I guess first I’d say that sometimes veering off in a different direction isn’t such a bad thing. Maybe it means that once you start writing, your creative intuition is seeing new and exciting ways the story can go. It can be fun to explore different avenues and see where you can go with a story before settling on one definite storyline. What you originally imagined for the plot might not actually be the best approach! (I find it rarely is for me.)

But if it bothers you not to know how the story’s going to go before you sit down to write, I recommend outlining. That’s what I do before I start any of my books. I write a lot of notes brainstorming what might happen, until I’m pretty sure I’ve figured out the best and most interesting story that could develop from the premise and characters. And then I write out, point form, very sketchily, what’s going to happen step by step, in the approximate order it’ll appear in the story. That gives me a good guideline to follow when I start actually writing, and it makes it much easier to get through the first draft without writing myself into a corner I can’t get out of.

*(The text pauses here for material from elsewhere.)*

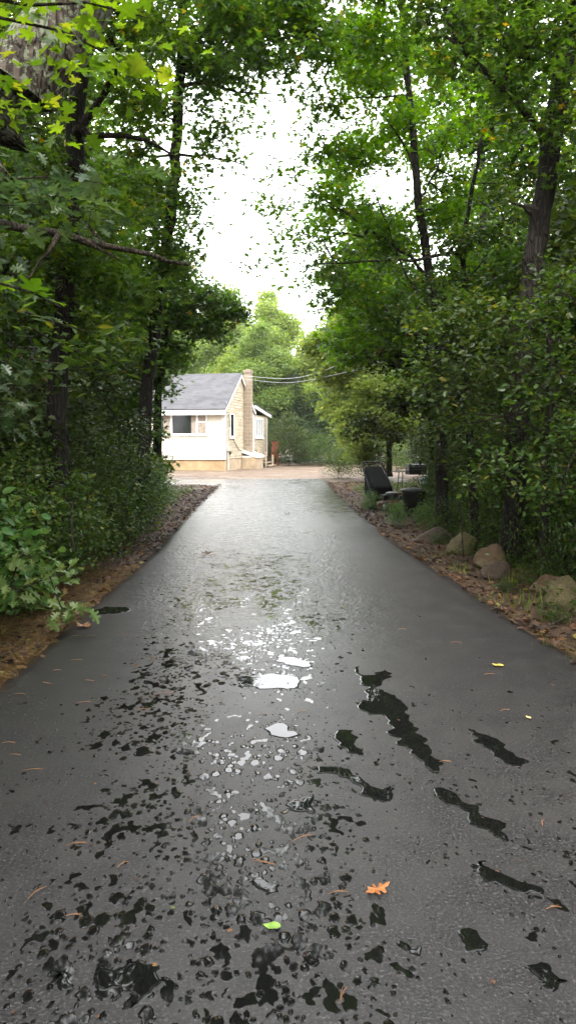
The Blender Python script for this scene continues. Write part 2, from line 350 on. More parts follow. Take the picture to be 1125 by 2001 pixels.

Even if you outline, though, I don’t think you should ever get too stuck on following that outline. New ideas always occur to me when I’m in the middle of writing the story, and often better ones than I had before, so I’m always ready to adjust my outline to make the story stronger as I go, even if it means taking it in a direction I hadn’t considered.


Comments

Reader Question: Directing your writing — 2 Comments

  1. I’ve often found if I can’t write the idea or plot I intended, particularly after several tries, it probably wasn’t the best idea or plot. If I get swept up with something on the fly, it can often generate a better result than sticking with the thing I had intended to write, if only because I’m obviously more excited about it.

    That said, I’ve found as I’ve gained experience, what happens is that even as the scene is expanding with new ideas and new thoughts I hadn’t considered before, I’m now able to slip in a dialogue bit or a narration bit that nudges the scene towards my goal without choking my creativity. I compare it to making a bonsai tree; the tree grows and puts out branches where it will naturally, but I the writer/gardener clip it back here and there and tie things down in just the right way that the natural beauty is enhanced but not overpowered. It still grew branches and leaves as it wanted to during the construction phase, but I chose which to clip and which to keep.